Of course, it kinda ruined the mood when we strolled outside after dinner and it was still light enough out to see the line of hipsters winding around the block by the Roxie, straining for a glimpse of Jared Leto as they clutched their tickets for 30 Seconds to Mars.
But me and S, we had two dogs to feed, a whole batch of new clothes to try on, and a midnight date at Bar Sinister. So we said our goodbyes to L and hit the 10. (All stories about LA must have gratiutious freeway references to the 101, the 405, the 5, the 10, the 110, the 710, and on and on. It’s nothing but freeways down there. Freeways, hookers and unemployed script writers.)
Several hours later, after making the trek from the 10 to the 110 to my sister’s condo, playing with the pups and donning our most luscious and boob-enhancing outfits (two girls, two corsets), S finally got to meet some old friends of mine, the Damnits.
A few years ago when I first moved to California, Boy and I stumbled across Bar Sinister on our first trip south to LA. It’s a gorgeous little goth club tucked on a side street just away from the mayhem of Hollywood Boulevard.
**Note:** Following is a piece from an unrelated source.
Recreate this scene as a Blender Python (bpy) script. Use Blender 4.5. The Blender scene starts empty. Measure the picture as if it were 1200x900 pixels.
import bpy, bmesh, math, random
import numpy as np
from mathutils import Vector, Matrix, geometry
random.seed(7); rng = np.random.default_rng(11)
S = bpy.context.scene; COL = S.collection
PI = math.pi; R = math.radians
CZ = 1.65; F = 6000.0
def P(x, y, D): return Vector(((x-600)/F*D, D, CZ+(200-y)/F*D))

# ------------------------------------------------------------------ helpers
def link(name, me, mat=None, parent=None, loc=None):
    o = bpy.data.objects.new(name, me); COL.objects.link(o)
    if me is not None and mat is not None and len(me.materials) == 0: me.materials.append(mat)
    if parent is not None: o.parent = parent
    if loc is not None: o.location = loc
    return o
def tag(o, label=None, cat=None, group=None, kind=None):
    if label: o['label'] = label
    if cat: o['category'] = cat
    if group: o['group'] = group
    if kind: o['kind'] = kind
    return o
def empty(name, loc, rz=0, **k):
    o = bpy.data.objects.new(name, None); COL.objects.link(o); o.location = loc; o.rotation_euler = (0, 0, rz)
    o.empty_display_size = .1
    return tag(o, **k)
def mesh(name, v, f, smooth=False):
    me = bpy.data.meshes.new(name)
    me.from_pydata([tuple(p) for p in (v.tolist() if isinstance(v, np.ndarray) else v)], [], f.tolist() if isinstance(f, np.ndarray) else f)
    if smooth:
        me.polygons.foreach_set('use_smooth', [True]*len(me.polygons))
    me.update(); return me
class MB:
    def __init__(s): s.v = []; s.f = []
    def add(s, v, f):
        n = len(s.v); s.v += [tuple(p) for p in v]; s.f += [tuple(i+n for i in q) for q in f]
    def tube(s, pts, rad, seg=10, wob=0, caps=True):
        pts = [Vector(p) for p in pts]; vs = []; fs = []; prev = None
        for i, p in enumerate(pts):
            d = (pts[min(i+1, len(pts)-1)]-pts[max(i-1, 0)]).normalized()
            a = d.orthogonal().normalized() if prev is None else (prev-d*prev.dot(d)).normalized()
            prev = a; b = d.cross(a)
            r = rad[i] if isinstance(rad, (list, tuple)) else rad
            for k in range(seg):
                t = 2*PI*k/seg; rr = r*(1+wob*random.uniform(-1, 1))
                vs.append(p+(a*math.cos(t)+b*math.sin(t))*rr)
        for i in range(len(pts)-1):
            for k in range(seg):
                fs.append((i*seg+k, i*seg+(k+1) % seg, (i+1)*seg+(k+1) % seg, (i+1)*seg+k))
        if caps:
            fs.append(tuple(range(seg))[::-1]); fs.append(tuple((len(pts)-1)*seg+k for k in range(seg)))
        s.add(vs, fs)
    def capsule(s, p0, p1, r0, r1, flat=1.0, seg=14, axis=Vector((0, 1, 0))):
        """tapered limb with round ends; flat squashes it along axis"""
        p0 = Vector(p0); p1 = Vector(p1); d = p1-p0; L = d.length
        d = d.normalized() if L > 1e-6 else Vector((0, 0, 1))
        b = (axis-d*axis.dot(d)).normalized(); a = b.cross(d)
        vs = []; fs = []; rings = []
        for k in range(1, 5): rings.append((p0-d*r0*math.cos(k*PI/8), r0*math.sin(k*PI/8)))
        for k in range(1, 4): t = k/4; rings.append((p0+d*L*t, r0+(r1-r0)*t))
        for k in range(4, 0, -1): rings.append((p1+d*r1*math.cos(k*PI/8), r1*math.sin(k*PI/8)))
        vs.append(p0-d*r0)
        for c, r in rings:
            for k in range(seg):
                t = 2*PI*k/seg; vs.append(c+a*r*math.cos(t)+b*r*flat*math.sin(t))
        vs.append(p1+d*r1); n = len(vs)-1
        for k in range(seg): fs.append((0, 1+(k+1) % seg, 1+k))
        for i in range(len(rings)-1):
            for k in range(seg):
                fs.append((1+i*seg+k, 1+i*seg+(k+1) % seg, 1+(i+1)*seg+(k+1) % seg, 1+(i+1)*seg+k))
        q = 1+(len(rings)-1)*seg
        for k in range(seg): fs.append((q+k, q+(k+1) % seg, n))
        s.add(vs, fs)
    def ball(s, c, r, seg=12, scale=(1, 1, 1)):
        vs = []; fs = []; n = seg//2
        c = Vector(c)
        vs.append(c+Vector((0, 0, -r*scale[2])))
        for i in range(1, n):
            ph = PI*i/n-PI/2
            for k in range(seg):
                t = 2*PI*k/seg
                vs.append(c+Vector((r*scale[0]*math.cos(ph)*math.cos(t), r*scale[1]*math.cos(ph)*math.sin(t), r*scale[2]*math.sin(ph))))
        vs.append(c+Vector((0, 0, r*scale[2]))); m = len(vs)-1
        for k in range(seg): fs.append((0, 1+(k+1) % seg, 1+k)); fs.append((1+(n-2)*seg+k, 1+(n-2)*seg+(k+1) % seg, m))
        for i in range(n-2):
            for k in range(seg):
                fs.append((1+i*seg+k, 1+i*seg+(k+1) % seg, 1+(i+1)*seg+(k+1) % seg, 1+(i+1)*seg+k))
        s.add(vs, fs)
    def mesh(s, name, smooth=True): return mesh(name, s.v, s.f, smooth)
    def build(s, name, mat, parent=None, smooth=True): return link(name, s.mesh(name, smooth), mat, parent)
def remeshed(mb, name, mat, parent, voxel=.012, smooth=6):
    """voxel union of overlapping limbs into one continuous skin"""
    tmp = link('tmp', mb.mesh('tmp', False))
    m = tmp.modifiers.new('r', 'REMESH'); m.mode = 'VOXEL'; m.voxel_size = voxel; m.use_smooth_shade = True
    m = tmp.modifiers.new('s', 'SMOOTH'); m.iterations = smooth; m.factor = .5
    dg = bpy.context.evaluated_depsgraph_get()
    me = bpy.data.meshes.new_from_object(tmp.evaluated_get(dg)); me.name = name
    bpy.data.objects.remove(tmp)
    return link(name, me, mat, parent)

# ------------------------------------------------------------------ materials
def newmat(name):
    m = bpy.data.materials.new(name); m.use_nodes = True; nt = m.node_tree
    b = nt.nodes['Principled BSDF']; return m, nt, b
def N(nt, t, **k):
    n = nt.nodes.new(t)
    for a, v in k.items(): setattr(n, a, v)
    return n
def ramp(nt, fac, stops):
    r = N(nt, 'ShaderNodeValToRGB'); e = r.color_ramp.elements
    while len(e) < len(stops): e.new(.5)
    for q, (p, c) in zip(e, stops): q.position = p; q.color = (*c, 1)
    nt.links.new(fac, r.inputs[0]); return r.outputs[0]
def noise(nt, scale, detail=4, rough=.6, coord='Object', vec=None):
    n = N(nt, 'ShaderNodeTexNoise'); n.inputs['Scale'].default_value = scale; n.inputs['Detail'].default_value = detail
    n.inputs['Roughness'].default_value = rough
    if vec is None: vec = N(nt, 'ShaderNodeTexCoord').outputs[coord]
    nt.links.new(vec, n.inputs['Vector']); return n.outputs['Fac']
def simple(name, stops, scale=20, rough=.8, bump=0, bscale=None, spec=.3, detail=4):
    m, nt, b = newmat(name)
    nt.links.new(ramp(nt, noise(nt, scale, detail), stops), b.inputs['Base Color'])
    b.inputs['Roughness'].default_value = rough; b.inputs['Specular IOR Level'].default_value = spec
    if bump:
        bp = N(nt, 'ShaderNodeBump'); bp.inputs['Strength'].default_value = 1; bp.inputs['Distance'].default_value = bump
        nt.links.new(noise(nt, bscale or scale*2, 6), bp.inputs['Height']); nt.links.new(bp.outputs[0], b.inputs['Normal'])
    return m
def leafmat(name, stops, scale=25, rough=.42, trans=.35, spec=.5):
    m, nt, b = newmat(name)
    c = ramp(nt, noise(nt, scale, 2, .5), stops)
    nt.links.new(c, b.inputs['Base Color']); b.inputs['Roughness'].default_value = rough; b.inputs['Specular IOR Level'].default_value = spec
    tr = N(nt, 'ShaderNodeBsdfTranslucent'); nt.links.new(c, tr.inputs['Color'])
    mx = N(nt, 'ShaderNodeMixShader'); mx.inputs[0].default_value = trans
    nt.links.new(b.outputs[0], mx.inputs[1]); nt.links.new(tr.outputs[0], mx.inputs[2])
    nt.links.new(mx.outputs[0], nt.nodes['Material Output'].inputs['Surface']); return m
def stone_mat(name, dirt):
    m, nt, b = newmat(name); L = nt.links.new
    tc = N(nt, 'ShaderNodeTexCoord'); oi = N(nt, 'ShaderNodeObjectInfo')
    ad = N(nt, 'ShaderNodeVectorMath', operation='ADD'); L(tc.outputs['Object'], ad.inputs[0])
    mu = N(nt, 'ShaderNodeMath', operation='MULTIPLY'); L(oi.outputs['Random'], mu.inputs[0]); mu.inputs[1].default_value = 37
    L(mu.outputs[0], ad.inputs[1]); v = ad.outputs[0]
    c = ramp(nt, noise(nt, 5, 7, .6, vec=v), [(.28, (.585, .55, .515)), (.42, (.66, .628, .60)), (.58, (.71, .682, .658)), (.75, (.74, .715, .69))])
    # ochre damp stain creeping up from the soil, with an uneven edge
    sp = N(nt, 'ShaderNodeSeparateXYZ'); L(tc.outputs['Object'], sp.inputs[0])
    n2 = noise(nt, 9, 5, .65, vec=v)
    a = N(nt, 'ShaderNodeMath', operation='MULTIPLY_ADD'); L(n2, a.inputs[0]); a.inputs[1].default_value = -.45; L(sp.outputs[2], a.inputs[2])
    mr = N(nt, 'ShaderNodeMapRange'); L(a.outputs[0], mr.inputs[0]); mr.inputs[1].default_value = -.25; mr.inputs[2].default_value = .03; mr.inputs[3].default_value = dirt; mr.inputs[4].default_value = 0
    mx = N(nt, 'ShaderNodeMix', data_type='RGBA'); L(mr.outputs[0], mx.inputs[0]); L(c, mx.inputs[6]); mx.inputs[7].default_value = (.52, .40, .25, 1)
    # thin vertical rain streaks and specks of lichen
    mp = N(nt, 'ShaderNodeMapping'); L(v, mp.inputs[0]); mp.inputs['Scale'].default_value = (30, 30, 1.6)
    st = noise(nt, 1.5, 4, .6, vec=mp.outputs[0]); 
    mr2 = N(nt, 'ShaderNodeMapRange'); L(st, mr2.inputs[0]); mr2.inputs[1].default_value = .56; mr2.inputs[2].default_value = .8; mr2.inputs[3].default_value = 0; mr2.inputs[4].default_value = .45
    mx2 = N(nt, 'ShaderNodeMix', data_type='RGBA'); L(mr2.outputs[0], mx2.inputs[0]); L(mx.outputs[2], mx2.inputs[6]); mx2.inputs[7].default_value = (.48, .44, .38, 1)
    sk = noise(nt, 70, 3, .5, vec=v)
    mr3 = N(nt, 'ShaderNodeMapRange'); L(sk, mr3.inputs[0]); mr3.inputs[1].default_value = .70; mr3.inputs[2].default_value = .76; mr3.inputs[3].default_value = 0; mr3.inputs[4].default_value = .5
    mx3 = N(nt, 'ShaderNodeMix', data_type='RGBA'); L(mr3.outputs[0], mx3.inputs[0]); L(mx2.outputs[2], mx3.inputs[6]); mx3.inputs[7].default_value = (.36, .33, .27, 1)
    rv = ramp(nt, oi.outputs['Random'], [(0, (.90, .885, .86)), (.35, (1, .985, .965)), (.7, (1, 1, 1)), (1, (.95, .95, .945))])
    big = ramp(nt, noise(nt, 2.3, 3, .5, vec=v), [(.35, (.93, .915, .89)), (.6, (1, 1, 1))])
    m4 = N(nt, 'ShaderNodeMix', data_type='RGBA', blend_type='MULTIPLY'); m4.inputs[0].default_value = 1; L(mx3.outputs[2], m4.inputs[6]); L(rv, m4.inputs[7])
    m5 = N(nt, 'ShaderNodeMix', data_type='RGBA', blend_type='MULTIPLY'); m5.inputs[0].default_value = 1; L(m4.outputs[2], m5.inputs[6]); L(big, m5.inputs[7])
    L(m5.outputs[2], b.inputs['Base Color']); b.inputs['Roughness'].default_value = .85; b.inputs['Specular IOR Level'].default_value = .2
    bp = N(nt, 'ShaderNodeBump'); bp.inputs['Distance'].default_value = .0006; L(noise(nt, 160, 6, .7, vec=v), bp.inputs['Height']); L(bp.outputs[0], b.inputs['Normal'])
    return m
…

And there we found Jeffrey Damnit, an old club-friend of mine from back in the Dome Room days of Chicago. (One of these days I have to write about the Dome Room. It deserves its own long-winded and nostalgic entry.)
I knew he and his blindingly beautiful wife, Star, had moved to California shortly before I did. And I should have expected to run into them at a place like Bar Sin. But for some reason, in California, I am always shocked to run into people that I actually know. I don’t feel like I’ve lived here long enough to have a history, to have random run-ins with old friends.
But there they were, Jeffrey & Star. And it’s been a few years now, but every time I make it to Bar Sin, I’m certain to see them again. So S got introduced to my “Vampireboy” and I got to catch up with old friends AND dance to a bit of NIN, and that in itself made the whole trip worthwhile.
S and I wandered back to the car around 2 a.m., our tired toes complaining inside the confines of our terribly sexy platform boots. Our hair was a bit bedraggled and the glitter was starting to slide off our lashes, but we were flushed with the satisfaction of a very good day. A day that only got better when we got home, kicked off our boots, unbuckled our corsets and crashed into bed.
But for one former punk drummer(yes, she had a mohawk) and one former gothling girl (yes, I had black lipstick), it was just enough of a return to our former glory to keep us happy for another year or so.
-Lo, who makes up reasons to wear those terribly sexy platform boots as often as possible.